Pod koniec maja ubiegłego roku Artur Szpilka stoczył swoją ostatnią walkę bokserską, przegrywając już w pierwszej rundzie z Łukaszem Różańskim. Od jakiegoś czasu było wiadomo, że 33-latek nie wróci do ringu. Jego wybór padł na MMA, w którym zadebiutował podczas sobotniej gali KSW 71.
W pierwszym pojedynku w mieszanych sztukach walki Szpilka zmierzył się z Ukraińcem Siergieja Radczenkę. Był to swego rodzaju rewanż za walkę bokserską z marca 2020 roku. Wówczas lepszy okazał się Polak, ale werdykt wywołał mnóstwo kontrowersji. Wielu bowiem uważało, że urodzony w Wieliczce bokser nie zasłużył na wygraną.
W oktagonie przewaga Szpilki były niezaprzeczalna. Od początku walki był aktywniejszy i zaprezentował kilka solidnych kopnięć. Dobrze radził sobie również w parterze, co pozwoliło mu odnieść zwycięstwo. W drugiej rundzie sędzia przerwał pojedynek, bowiem Ukrainiec nie był w stanie dłużej bronić się przed atakami Polaka.
Po zakończeniu walki na komentarz zdecydował się Marcin Najman, który jednocześnie wyraził chęć zmierzenia się ze Szpilką. - To, że walka Szpilka vs Radczenko pójdzie do parteru było dla mnie oczywiste.
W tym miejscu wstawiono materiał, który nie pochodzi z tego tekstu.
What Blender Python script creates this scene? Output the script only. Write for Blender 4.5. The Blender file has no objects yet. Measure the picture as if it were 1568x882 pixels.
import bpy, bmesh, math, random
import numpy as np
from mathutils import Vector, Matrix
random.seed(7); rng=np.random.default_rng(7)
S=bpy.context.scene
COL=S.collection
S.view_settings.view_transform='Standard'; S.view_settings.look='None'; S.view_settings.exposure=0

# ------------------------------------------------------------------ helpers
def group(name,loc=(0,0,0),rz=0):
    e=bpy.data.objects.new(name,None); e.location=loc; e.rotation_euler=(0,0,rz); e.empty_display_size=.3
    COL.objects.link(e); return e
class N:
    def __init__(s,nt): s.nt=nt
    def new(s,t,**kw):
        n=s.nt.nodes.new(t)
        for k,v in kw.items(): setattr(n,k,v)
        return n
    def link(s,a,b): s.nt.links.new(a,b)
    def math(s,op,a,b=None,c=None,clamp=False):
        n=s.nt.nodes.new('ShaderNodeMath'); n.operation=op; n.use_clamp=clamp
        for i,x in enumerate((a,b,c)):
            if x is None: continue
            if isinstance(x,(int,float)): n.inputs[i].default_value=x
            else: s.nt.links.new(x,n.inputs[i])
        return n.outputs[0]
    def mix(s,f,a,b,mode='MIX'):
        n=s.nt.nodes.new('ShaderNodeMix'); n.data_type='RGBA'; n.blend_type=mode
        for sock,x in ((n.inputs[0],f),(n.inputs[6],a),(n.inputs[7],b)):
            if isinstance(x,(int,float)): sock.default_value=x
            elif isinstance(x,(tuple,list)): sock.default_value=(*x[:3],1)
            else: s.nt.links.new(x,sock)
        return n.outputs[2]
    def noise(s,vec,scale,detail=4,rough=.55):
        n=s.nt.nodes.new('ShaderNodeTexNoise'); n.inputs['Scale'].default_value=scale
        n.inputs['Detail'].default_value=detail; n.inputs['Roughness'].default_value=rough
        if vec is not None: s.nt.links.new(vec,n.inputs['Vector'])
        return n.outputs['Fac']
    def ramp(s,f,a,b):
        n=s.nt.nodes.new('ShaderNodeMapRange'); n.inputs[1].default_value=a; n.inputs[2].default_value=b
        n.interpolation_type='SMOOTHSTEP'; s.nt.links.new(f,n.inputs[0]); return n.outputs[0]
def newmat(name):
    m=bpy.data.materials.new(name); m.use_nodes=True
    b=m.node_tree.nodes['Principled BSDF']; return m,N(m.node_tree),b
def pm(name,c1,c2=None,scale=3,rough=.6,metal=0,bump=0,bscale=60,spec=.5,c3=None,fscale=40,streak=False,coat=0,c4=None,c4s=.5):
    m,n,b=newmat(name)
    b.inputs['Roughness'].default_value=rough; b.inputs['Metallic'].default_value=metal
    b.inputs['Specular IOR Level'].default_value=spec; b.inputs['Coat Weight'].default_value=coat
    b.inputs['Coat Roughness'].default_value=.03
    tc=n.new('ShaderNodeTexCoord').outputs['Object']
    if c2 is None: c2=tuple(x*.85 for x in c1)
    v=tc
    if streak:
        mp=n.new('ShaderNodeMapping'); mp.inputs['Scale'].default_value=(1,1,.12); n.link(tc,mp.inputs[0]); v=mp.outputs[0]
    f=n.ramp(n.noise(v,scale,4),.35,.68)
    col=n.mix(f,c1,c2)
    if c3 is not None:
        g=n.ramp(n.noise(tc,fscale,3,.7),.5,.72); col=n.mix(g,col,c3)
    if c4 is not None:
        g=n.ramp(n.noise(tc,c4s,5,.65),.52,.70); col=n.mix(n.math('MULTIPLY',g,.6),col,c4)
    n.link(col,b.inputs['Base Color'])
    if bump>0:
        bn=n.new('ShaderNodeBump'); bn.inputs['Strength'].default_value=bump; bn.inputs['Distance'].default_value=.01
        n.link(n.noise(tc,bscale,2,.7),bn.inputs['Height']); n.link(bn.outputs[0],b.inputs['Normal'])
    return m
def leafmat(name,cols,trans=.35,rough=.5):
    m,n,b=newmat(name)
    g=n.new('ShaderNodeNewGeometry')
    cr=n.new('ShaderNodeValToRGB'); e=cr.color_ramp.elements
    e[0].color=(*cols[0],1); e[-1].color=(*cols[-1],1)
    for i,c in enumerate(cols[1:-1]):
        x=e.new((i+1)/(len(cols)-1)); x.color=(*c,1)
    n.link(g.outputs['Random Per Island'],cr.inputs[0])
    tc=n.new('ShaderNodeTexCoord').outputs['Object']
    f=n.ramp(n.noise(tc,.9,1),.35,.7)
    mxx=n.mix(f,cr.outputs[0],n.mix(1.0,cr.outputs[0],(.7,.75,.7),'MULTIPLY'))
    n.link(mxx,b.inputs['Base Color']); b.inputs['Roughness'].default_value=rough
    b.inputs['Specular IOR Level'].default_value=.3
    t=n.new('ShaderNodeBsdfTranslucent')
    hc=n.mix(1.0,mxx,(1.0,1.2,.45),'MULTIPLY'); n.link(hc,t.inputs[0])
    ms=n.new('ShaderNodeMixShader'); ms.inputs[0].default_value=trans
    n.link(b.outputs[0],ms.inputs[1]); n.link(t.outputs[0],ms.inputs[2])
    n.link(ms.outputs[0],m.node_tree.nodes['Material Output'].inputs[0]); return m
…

Mówiłem o tym w wywiadzie dla Ringpolska. Gratuluję Arturowi wygranej i zgłaszam gotowość do walki z nim w formule MMA. W tej formule czuję się faworytem - napisał na Twitterze.
Marcin Najman w trakcie swojej kariery stoczył 11 pojedynków w formule MMA. W debiucie w 2009 roku przegrał w pierwszej rundzie z Mariuszem Pudzianowskim. Dwa ostatnie pojedynki wygrał - podczas MMA-VIP 3 w październiku 2021 roku z Ryszardem Dąbrowskim i podczas MMA-VIP 4 w marcu 2022 roku z Mirosławem Dąbrowskim.